> [Exercise task]:
Leave out any picture and return the remaining listing below exactly as given.
------
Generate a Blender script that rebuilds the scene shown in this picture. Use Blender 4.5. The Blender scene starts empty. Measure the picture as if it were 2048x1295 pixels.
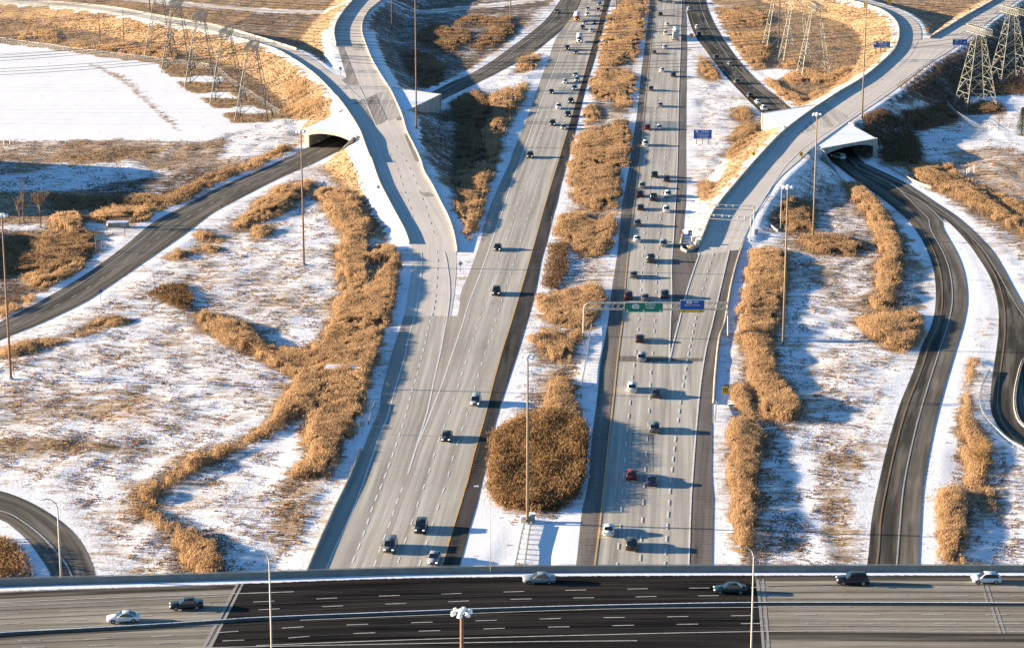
import bpy, bmesh, math, random
import numpy as np
from mathutils import Vector, Matrix
random.seed(7); rng = np.random.default_rng(7)
R = math.radians
scene = bpy.context.scene
COL = scene.collection

# ------------------------------------------------------------------ camera
F = 4650.0; CX, CY = 1024.0, 647.5; CAMH = 128.0; PITCH = R(14.55)
cam_d = bpy.data.cameras.new('camera'); cam = bpy.data.objects.new('camera', cam_d); COL.objects.link(cam)
cam_d.sensor_width = 36.0; cam_d.lens = F / 2048 * 36.0; cam_d.clip_start = 1.0; cam_d.clip_end = 20000
cam.location = (0, 0, CAMH); cam.rotation_euler = (math.pi / 2 - PITCH, 0, 0)
scene.camera = cam
# ------------------------------------------------------------------ light
SUN_EL = R(10.2); SUN_AZ = R(5.5)      # the sun stands low on the left, a little beyond the picture plane
sun_dir = Vector((-math.cos(SUN_EL) * math.cos(SUN_AZ), math.cos(SUN_EL) * math.sin(SUN_AZ), math.sin(SUN_EL)))
sd = bpy.data.lights.new('sun', 'SUN'); sd.energy = 5.0; sd.angle = R(0.5); sd.color = (1.0, 0.83, 0.62)
sun = bpy.data.objects.new('sun', sd); COL.objects.link(sun)
sun.rotation_euler = sun_dir.to_track_quat('Z', 'Y').to_euler(); sun.location = (0, 0, 300)
w = bpy.data.worlds.new('World'); scene.world = w; w.use_nodes = True
nt = w.node_tree; bg = nt.nodes['Background']
sky = nt.nodes.new('ShaderNodeTexSky'); sky.sky_type = 'NISHITA'; sky.sun_disc = False
sky.sun_elevation = SUN_EL; sky.sun_rotation = R(-90 + 5.5); sky.altitude = 200; sky.air_density = 1.0; sky.dust_density = 0.2; sky.ozone_density = 2.0
tm = nt.nodes.new('ShaderNodeVectorMath'); tm.operation = 'MULTIPLY'; tm.inputs[1].default_value = (0.64, 0.97, 1.30)
nt.links.new(sky.outputs[0], tm.inputs[0]); nt.links.new(tm.outputs[0], bg.inputs[0]); bg.inputs[1].default_value = 0.052
scene.view_settings.view_transform = 'Standard'; scene.view_settings.look = 'None'
scene.view_settings.exposure = 1.96; scene.view_settings.gamma = 1.0

# ------------------------------------------------------------------ pixel <-> world
cp, sp = math.cos(PITCH), math.sin(PITCH)
def ray(px, py):
    a = (px - CX) / F; b = (CY - py) / F
    return Vector((a, cp + b * sp, -sp + b * cp))
def at(px, py, z=0.0):
    d = ray(px, py); t = (z - CAMH) / d.z
    return Vector((d.x * t, d.y * t, z))
def zr(y):                                  # rise of the flyover ramps along the picture depth
    t = min(1.0, max(0.0, (y - 566.0) / 106.0)); t = t * t * (3 - 2 * t) * 0.6 + t * 0.4
    return 6.0 * t
def atf(px, py, zf):
    z = 3.0
    for _ in range(25):
        p = at(px, py, z); z = 0.5 * z + 0.5 * zf(p.y)
    return at(px, py, zf(p.y))
def zra(y):
    return 6.0 * min(1.0, max(0.0, (y - 562.0) / 136.0)) ** 1.45
def proj(P):                                # P (n,3) array -> image x, y
    x, y, z = P[:, 0], P[:, 1], P[:, 2] - CAMH
    dep = y * cp - z * sp; up = y * sp + z * cp
    return CX + F * x / dep, CY - F * up / dep
def T(r, c, s):                             # tile coordinates (traced on 4x enlargements) -> source pixels
    oy = (0, 324, 648, 971)[r]; ox = 512 * c
    v = [float(k) for k in s.replace(',', ' ').split()]
    return [(ox + v[i] / 3.996, oy + v[i + 1] / 3.996) for i in range(0, len(v), 2)]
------
> [Worked solution]:
Generate a Blender script that rebuilds the scene shown in this picture. Use Blender 4.5. The Blender scene starts empty. Measure the picture as if it were 2048x1295 pixels.
import bpy, bmesh, math, random
import numpy as np
from mathutils import Vector, Matrix
random.seed(7); rng = np.random.default_rng(7)
R = math.radians
scene = bpy.context.scene
COL = scene.collection

# ------------------------------------------------------------------ camera
F = 4650.0; CX, CY = 1024.0, 647.5; CAMH = 128.0; PITCH = R(14.55)
cam_d = bpy.data.cameras.new('camera'); cam = bpy.data.objects.new('camera', cam_d); COL.objects.link(cam)
cam_d.sensor_width = 36.0; cam_d.lens = F / 2048 * 36.0; cam_d.clip_start = 1.0; cam_d.clip_end = 20000
cam.location = (0, 0, CAMH); cam.rotation_euler = (math.pi / 2 - PITCH, 0, 0)
scene.camera = cam
# ------------------------------------------------------------------ light
SUN_EL = R(10.2); SUN_AZ = R(5.5)      # the sun stands low on the left, a little beyond the picture plane
sun_dir = Vector((-math.cos(SUN_EL) * math.cos(SUN_AZ), math.cos(SUN_EL) * math.sin(SUN_AZ), math.sin(SUN_EL)))
sd = bpy.data.lights.new('sun', 'SUN'); sd.energy = 5.0; sd.angle = R(0.5); sd.color = (1.0, 0.83, 0.62)
sun = bpy.data.objects.new('sun', sd); COL.objects.link(sun)
sun.rotation_euler = sun_dir.to_track_quat('Z', 'Y').to_euler(); sun.location = (0, 0, 300)
w = bpy.data.worlds.new('World'); scene.world = w; w.use_nodes = True
nt = w.node_tree; bg = nt.nodes['Background']
sky = nt.nodes.new('ShaderNodeTexSky'); sky.sky_type = 'NISHITA'; sky.sun_disc = False
sky.sun_elevation = SUN_EL; sky.sun_rotation = R(-90 + 5.5); sky.altitude = 200; sky.air_density = 1.0; sky.dust_density = 0.2; sky.ozone_density = 2.0
tm = nt.nodes.new('ShaderNodeVectorMath'); tm.operation = 'MULTIPLY'; tm.inputs[1].default_value = (0.64, 0.97, 1.30)
nt.links.new(sky.outputs[0], tm.inputs[0]); nt.links.new(tm.outputs[0], bg.inputs[0]); bg.inputs[1].default_value = 0.052
scene.view_settings.view_transform = 'Standard'; scene.view_settings.look = 'None'
scene.view_settings.exposure = 1.96; scene.view_settings.gamma = 1.0

# ------------------------------------------------------------------ pixel <-> world
cp, sp = math.cos(PITCH), math.sin(PITCH)
def ray(px, py):
    a = (px - CX) / F; b = (CY - py) / F
    return Vector((a, cp + b * sp, -sp + b * cp))
def at(px, py, z=0.0):
    d = ray(px, py); t = (z - CAMH) / d.z
    return Vector((d.x * t, d.y * t, z))
def zr(y):                                  # rise of the flyover ramps along the picture depth
    t = min(1.0, max(0.0, (y - 566.0) / 106.0)); t = t * t * (3 - 2 * t) * 0.6 + t * 0.4
    return 6.0 * t
def atf(px, py, zf):
    z = 3.0
    for _ in range(25):
        p = at(px, py, z); z = 0.5 * z + 0.5 * zf(p.y)
    return at(px, py, zf(p.y))
def zra(y):
    return 6.0 * min(1.0, max(0.0, (y - 562.0) / 136.0)) ** 1.45
def proj(P):                                # P (n,3) array -> image x, y
    x, y, z = P[:, 0], P[:, 1], P[:, 2] - CAMH
    dep = y * cp - z * sp; up = y * sp + z * cp
    return CX + F * x / dep, CY - F * up / dep
def T(r, c, s):                             # tile coordinates (traced on 4x enlargements) -> source pixels
    oy = (0, 324, 648, 971)[r]; ox = 512 * c
    v = [float(k) for k in s.replace(',', ' ').split()]
    return [(ox + v[i] / 3.996, oy + v[i + 1] / 3.996) for i in range(0, len(v), 2)]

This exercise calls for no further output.